Como he pasado la mayor parte de mi vida estudiando historia comparada de las religiones, puedo asegurar que el ser humano que ellas nos presentan deja mucho que desear. Desafortunadamente los ateos del paraíso en la tierra no enmendaron la plana a las religiones, pues no fue pequeña chapuza la de intentar sustituir el Cielo del cielo por el cielo en la tierra devenida archipiélago Gulag, aunque no hayan faltado bobos de Coria interesados con formato poético ripioso en situar el amor en la Luna lunática del Partido Comunista.
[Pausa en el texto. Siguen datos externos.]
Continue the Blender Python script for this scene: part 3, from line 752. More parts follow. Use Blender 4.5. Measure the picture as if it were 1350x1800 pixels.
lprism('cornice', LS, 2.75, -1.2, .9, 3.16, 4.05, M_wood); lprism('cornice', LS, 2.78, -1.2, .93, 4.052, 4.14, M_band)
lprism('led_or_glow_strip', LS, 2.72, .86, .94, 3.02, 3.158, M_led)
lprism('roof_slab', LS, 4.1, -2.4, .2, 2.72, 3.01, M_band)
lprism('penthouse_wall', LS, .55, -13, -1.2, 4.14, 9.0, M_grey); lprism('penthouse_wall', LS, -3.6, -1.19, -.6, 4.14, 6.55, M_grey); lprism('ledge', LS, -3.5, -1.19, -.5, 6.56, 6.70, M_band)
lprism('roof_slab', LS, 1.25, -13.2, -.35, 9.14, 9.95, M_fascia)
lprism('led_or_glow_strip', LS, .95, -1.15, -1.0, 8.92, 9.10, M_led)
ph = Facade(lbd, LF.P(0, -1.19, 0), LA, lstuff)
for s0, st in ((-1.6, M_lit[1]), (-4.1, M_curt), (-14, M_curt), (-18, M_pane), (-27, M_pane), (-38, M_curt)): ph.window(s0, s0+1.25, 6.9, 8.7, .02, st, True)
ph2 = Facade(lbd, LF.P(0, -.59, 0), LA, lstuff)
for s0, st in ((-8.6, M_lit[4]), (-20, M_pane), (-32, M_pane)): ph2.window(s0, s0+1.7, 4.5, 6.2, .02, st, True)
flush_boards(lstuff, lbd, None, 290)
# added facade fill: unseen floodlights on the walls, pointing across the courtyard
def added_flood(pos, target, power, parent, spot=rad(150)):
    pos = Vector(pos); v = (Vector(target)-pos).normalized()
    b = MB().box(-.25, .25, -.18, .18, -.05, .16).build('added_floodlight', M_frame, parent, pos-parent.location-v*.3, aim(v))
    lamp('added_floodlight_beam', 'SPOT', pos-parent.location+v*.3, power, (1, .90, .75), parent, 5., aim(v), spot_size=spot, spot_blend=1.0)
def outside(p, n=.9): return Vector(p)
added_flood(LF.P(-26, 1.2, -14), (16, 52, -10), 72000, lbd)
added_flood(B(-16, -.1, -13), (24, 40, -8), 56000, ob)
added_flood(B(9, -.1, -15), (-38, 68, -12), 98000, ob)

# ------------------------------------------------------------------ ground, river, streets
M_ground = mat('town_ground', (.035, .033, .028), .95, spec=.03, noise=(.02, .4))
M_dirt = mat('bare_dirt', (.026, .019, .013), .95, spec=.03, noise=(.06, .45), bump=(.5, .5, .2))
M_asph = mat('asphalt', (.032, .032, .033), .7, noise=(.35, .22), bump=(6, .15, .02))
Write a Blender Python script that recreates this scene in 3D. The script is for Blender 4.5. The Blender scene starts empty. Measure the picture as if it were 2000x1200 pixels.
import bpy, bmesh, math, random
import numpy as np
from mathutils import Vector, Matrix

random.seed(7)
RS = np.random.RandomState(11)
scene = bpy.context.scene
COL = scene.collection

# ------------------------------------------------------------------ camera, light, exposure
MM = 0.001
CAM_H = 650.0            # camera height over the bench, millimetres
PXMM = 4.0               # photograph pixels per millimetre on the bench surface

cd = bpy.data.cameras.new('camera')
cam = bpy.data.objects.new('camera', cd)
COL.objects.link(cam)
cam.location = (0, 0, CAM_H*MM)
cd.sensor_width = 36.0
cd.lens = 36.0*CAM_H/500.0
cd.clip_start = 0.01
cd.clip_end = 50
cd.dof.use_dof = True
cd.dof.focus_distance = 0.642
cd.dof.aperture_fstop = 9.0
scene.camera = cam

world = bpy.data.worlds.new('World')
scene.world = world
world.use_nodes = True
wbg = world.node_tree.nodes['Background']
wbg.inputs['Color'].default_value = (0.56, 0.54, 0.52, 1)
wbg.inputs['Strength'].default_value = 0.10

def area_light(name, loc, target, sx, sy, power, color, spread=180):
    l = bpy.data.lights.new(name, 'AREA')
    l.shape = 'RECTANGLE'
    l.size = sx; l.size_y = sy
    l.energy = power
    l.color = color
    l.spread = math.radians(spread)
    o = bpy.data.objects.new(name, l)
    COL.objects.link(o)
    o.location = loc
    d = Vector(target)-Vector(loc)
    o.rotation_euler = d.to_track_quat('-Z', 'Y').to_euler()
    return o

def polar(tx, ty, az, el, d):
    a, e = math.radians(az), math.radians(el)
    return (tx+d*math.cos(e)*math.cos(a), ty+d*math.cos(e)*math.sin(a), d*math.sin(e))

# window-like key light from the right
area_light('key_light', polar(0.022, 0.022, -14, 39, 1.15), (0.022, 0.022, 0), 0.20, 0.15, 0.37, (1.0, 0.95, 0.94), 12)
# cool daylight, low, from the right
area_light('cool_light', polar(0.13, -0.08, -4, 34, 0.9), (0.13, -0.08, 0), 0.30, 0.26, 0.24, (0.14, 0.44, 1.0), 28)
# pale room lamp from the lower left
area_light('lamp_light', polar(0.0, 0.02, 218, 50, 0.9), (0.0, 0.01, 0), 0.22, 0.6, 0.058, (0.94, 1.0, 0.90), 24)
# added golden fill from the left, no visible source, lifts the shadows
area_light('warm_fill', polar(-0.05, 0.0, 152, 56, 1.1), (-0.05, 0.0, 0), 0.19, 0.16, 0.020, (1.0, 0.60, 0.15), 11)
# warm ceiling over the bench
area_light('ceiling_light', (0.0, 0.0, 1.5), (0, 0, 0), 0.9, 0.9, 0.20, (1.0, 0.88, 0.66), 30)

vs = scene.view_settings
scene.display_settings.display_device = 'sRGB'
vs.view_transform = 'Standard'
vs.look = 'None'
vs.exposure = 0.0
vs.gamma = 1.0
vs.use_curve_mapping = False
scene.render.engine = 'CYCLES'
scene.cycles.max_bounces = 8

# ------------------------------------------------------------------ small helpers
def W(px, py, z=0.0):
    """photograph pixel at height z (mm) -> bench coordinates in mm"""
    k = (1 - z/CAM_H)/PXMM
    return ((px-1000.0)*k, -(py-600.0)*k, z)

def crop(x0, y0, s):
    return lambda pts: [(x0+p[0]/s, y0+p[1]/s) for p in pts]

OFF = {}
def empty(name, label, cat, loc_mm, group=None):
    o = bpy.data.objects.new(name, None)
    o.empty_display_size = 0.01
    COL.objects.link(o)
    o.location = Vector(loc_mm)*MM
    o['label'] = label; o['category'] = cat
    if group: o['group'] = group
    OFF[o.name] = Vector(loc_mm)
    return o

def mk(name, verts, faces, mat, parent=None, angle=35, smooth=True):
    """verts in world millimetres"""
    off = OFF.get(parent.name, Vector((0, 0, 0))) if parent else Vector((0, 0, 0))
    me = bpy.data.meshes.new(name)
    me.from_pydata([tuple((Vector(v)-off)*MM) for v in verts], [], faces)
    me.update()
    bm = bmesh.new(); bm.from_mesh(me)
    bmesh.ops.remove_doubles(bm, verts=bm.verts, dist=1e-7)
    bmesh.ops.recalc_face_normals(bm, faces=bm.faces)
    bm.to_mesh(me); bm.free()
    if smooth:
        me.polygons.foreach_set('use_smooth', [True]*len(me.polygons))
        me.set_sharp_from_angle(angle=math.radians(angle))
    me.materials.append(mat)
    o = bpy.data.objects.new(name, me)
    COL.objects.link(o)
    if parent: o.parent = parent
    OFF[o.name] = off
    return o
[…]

Afortunadamente yo no magnifico al hombre, pero trabajo por hacerle crecer y –primero por la senda de la Constitución– nada me importa que por ello me califiquen de pesimista, e incluso de Foreign Terrorist Fighter, no sé qué es peor.

El Dwapara hindú afirma que desde tiempo inmemorial la Tierra atraviesa un ciclo repetitivo de cuatro eras o yugas. Durante la satyuga el dharma se halla firmemente establecido en los corazones de todos los hombres, pero luego, durante el curso de tretayuga y dwapara, se abre paso la injusticia y esa degradación progresiva concluye con la kaliyuga, en que el hombre queda sumido en la total degradación, víctima de todo tipo de deseos materiales debido al desconocimiento de su propia identidad. En Occidente a semejante devenir lo hemos venido llamando Progreso. El bobo de Coria empreñó a su madre y a sus hermanas y preguntaba si era pecado. Y así estamos como estamos, o como estemos.